Prefer Integration Tests over Acceptance Tests

test
Marten Schilstra

Engineering Manager

Marten Schilstra

It is suprisingly easy to test your whole Ember.JS application using acceptance tests only. All you have to do is to reproduce how you would normally navigate through the application using a stellar set of helpers. Don’t want to test your API? Add ember-cli-mirage!

You should realize though, that each acceptance test boots up the whole Ember.JS application and starts you at the application.index route. You then have to navigate to the right page and then test the thing you wanted to do. This is fine when you want to test a complex user-flow through an app, but a big waste of time and CPU cycles to verify if a form submit button is unclickable when the data is invalid.

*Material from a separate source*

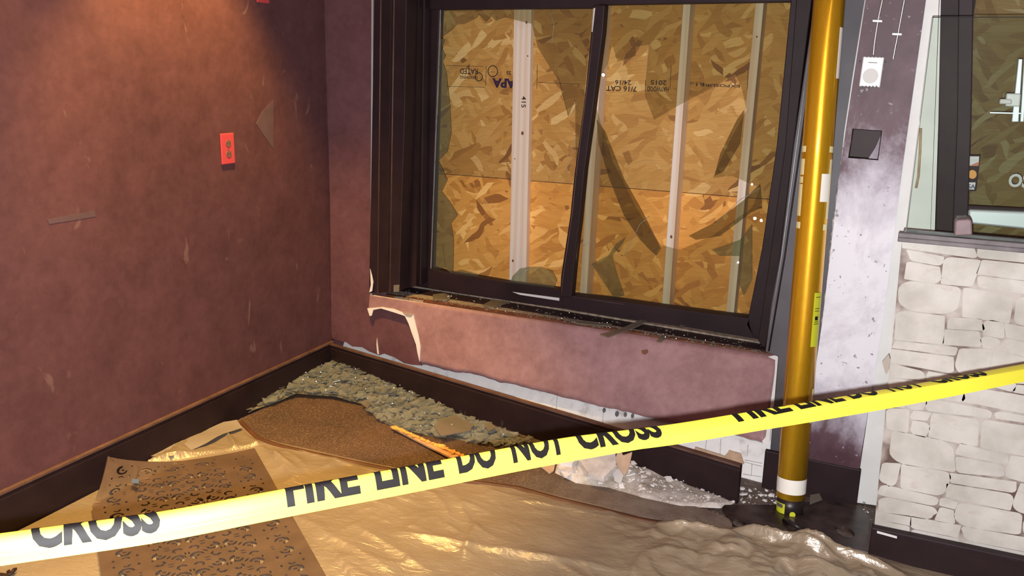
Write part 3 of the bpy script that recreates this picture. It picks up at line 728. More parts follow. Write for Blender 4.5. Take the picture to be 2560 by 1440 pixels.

If you create acceptance tests for every edge case and every regression, then it will be likely that your test suite will quickly grow to be five, ten or more minutes long. That is a problem since slow test suites are likely to be run less often by the developer, and test failures won’t be caught quickly. I have caught myself relying on the CI server to run the tests for me, while doing other stuff, because I didn’t want to wait for just five minutes.

Having said all that, I think we should write more integration tests and less acceptance tests. Integration tests in most cases run much faster, because you don’t have to boot a whole app, or navigate to the page where your component is being used.

Integration tests are also more flexible than most people think. They’re not only for testing components, you can also test template helpers. Actually you can test anything with an integration test. For example a model that has logic depending on its relationships is a good example where you can use a non-component integration test.

Using component integration tests to test components should also improve your component design. Test driving individual components will make you think more about their external API, prevents building a LMAO and promotes loose coupling.

There is, however, a small downside to integration tests: the API for writing component integration tests is completely different than the api for writing acceptance tests, so you will have to learn another totally different style of writing tests while maintaining the knowledge of how to write acceptance tests. Luckily there is a motion to unify the API for integration and acceptance tests.

If you aren’t that familiar with EmberJS’ integration tests I’d recommend to read Alisdair McDiarmid’s Ember component integration tests post.

Closing out I’d like to say that this post isn’t mean’t to say don’t do any acceptance testing anymore. Acceptance tests are still necessary to smoke test the whole application.